Kami pernah bersama Rasulullah shallallahu ‘alaihi wa sallam. Jika sampai ke suatu lembah, kami bertahlil dan bertakbir dengan mengeraskan suara kami. Nabi shallallahu ‘alaihi wa sallam lantas bersabda, “Wahai sekalian manusia. Lirihkanlah suara kalian. Kalian tidaklah menyeru sesuatu yang tuli dan ghoib. Sesungguhnya Allah bersama kalian. Allah Maha Mendengar dan Maha Dekat. Maha berkah nama dan Maha Tinggi kemuliaan-Nya.” (HR. Bukhari no. 2830 dan Muslim no. 2704). Hal ini menunjukkan bahwa Rasul shallallahu ‘alaihi wa sallam tidaklah suka dengan suara keras saat dzikir dan do’a.
Ath Thobari rahimahullah berkata,           
فِيهِ كَرَاهِيَة رَفْع الصَّوْت بِالدُّعَاءِ وَالذِّكْر ، وَبِهِ قَالَ عَامَّة السَّلَف مِنْ الصَّحَابَة وَالتَّابِعِينَ اِنْتَهَى
“Hadits ini menunjukkan dimakruhkannya mengeraskan suara pada do’a dan dzikir. Demikianlah yang dikatakan para salaf yaitu para sahabat dan tabi’in.” (Fathul Bari, 6: 135).

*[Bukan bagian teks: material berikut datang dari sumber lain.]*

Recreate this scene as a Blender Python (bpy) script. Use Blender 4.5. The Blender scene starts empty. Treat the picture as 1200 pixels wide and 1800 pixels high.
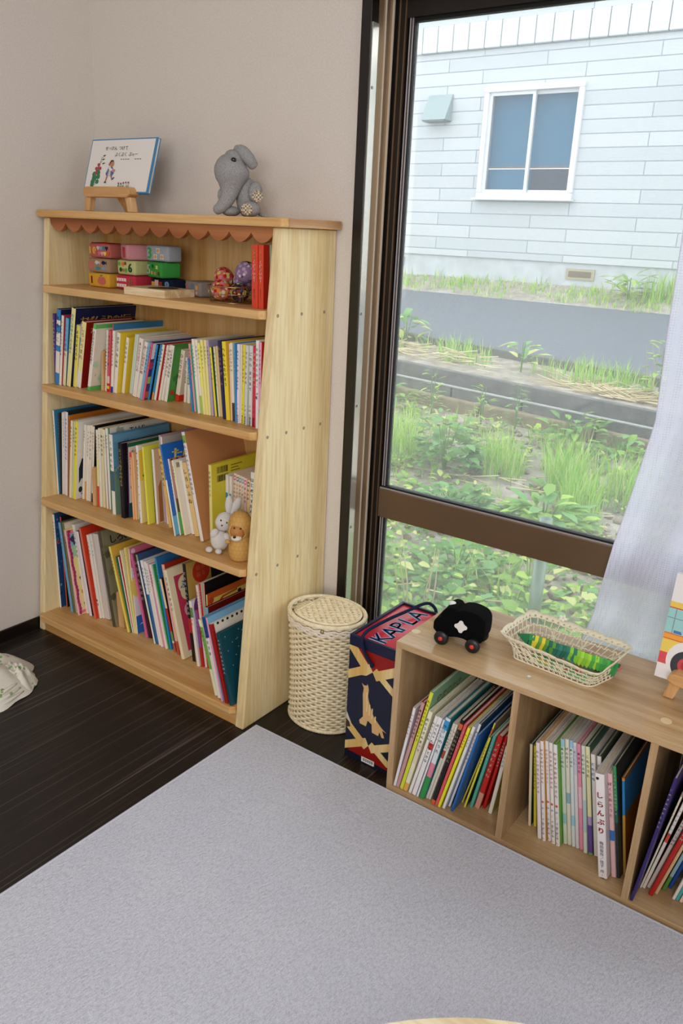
import bpy, bmesh, math, random
from mathutils import Vector, Matrix

SC = bpy.context.scene
COL = SC.collection
PI = math.pi
R = random.Random(7)

# ---------------------------------------------------------------- camera
def setup_camera():
    f, yaw, pitch, roll = 1421.28, .616334, .333668, .044398
    cd = bpy.data.cameras.new('camera')
    cd.sensor_fit = 'VERTICAL'
    cd.sensor_height = 36.0
    cd.lens = f / 1800 * 36.0
    cd.clip_start = .02
    cd.clip_end = 200
    ob = bpy.data.objects.new('camera', cd)
    COL.objects.link(ob)
    ca, sa = math.cos(yaw), math.sin(yaw)
    cb, sb = math.cos(pitch), math.sin(pitch)
    cc, sc_ = math.cos(roll), math.sin(roll)
    base = Matrix(((1, 0, 0), (0, 0, -1), (0, 1, 0)))
    rz = Matrix(((ca, -sa, 0), (sa, ca, 0), (0, 0, 1)))
    rx = Matrix(((1, 0, 0), (0, cb, -sb), (0, sb, cb)))
    rr = Matrix(((cc, -sc_, 0), (sc_, cc, 0), (0, 0, 1)))
    w2c = rr @ rx @ base @ rz.transposed()
    m = Matrix((w2c[0], -w2c[1], -w2c[2])).transposed().to_4x4()
    m.translation = (0, 0, 1.25)
    ob.matrix_world = m
    SC.camera = ob
setup_camera()

# ---------------------------------------------------------------- light and exposure
SC.view_settings.view_transform = 'Standard'
SC.view_settings.look = 'None'
SC.view_settings.gamma = 1
SC.view_settings.use_curve_mapping = False
SC.view_settings.exposure = 0.0
SKY_COLOR, SKY_STRENGTH = (.90, .955, 1.0, 1), 3.0
w = bpy.data.worlds.new('overcast_sky')
SC.world = w
w.use_nodes = True
w.node_tree.nodes['Background'].inputs[0].default_value = SKY_COLOR
w.node_tree.nodes['Background'].inputs[1].default_value = SKY_STRENGTH

def area_light(name, loc, target, sx, sy, power, color):
    ld = bpy.data.lights.new(name, 'AREA')
    ld.shape = 'RECTANGLE'
    ld.size, ld.size_y, ld.energy, ld.color = sx, sy, power, color
    o = bpy.data.objects.new(name, ld)
    COL.objects.link(o)
    o.location = loc
    o.rotation_euler = (Vector(target) - Vector(loc)).to_track_quat('-Z', 'Y').to_euler()
    return o
area_light('rear_window_light', (.95, -2.6, 1.5), (-1.9, 1.3, .6), 2.2, 1.5, 60, (1, .965, .94))
area_light('right_fill_light', (2.95, .3, 1.75), (-1.2, 1.2, 1.0), 1.6, 1.2, 13, (.90, .95, 1))  # unseen fill added to brighten the bookshelf side; the wall there is solid
area_light('ceiling_fill_light', (.3, -.7, 2.36), (.1, -.2, 0), 1.0, 1.0, 26, (1, .98, .97))  # unseen fill added under the ceiling to lift the rug and room

# ---------------------------------------------------------------- materials
MATS = {}
def lin(c):
    return c / 12.92 if c <= .04045 else ((c + .055) / 1.055) ** 2.4
def rgb(h):
    return tuple(lin(int(h[i:i + 2], 16) / 255) for i in (0, 2, 4)) + (1,)
class NT:
    def __init__(s, m):
        s.t = m.node_tree
        s.b = s.t.nodes['Principled BSDF']
    def n(s, typ, **kw):
        nd = s.t.nodes.new(typ)
        for k, v in kw.items():
            if k in nd.inputs: nd.inputs[k].default_value = v
            else: setattr(nd, k, v)
        return nd
    def l(s, a, b): s.t.links.new(a, b)
    def coords(s, scale, kind='Object', rot=(0, 0, 0)):
        tc = s.n('ShaderNodeTexCoord')
        mp = s.n('ShaderNodeMapping')
        mp.inputs['Scale'].default_value = scale
        mp.inputs['Rotation'].default_value = rot
        s.l(tc.outputs[kind], mp.inputs[0])
        return mp.outputs[0]
    def ramp(s, fac, stops):
        r = s.n('ShaderNodeValToRGB')
        e = r.color_ramp.elements
        while len(e) < len(stops): e.new(.5)
        for i, (p, c) in enumerate(stops):
            e[i].position = p
            e[i].color = rgb(c) if isinstance(c, str) else c
        s.l(fac, r.inputs[0])
        return r.outputs[0]
    def noise(s, vec, scale, detail=3, rough=.55):
        n = s.n('ShaderNodeTexNoise', Scale=scale, Detail=detail, Roughness=rough)
        s.l(vec, n.inputs['Vector'])
        return n.outputs[0]
    def mix(s, fac, a, b, mode='MIX'):
        m = s.n('ShaderNodeMix', data_type='RGBA', blend_type=mode)
        if isinstance(fac, (int, float)): m.inputs[0].default_value = fac
        else: s.l(fac, m.inputs[0])
        for v, i in ((a, 6), (b, 7)):
            if isinstance(v, str): m.inputs[i].default_value = rgb(v)
            elif isinstance(v, tuple): m.inputs[i].default_value = v
            else: s.l(v, m.inputs[i])
        return m.outputs[2]
    def bump(s, h, strength=.3, dist=.002):
        b = s.n('ShaderNodeBump', Strength=strength, Distance=dist)
        s.l(h, b.inputs['Height'])
        s.l(b.outputs[0], s.b.inputs['Normal'])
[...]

            Adapun anjuran mengeraskan suara pada dzikir sesudah shalat, tidaklah tepat. Karena yang dilakukan oleh Rasul SAW sendiri tidaklah membiasakan hal itu.  Beliau boleh jadi pernah melakukannya, namun hanya dalam rangka ta’lim atau pengajaran, bukan kebiasaan yang terus menerus. Demikianlah pendapat Imam Syafi’i dan pendapat mayoritas ulama lainnya. Imam Syafi’i dalam Al Umm (1: 151) berkata:
وأحسبه إنما جهر قليلا ليتعلم الناس منه وذلك لأن عامة الروايات التي كتبناها مع هذا وغيرها ليس يذكر فيها بعد التسليم
“Aku menganggap bahwa Rasul shallallahu ‘alaihi wa sallam menjaherkan suaranya sedikit untuk mengajari para sahabat. Karena kebanyakan riwayat yang aku tulis dan riwayat lainnya menyebutkan bahwa beliau tidak berdzikir dengan tahlil dan takbir setelah salam. Dan terkadang beliau juga berdzikir dengan tata cara yang pernah disebutkan.”
            Imam Syafi’i berpendapat bahwa asal dzikir adalah dengan suara lirih (tidak dengan suara), berdalil dengan ayat:
وَلَا تَجْهَرْ بِصَلَاتِكَ وَلَا تُخَافِتْ بِهَا (الإسراء:110)
Dan janganlah kamu mengeraskan suaramu dalam shalatmu dan janganlah pula terlalu merendahkannya” (QS. Al Isro’: 110).
            Imam Syafi’i rahimahullah berkata tentang ayat tersebut, “Janganlah menjaherkan, yaitu mengeraskan suara. Jangan pula terlalu merendehkan sehingga engkau tidak bisa mendengarnya sendiri.” (Al Umm, 1: 150)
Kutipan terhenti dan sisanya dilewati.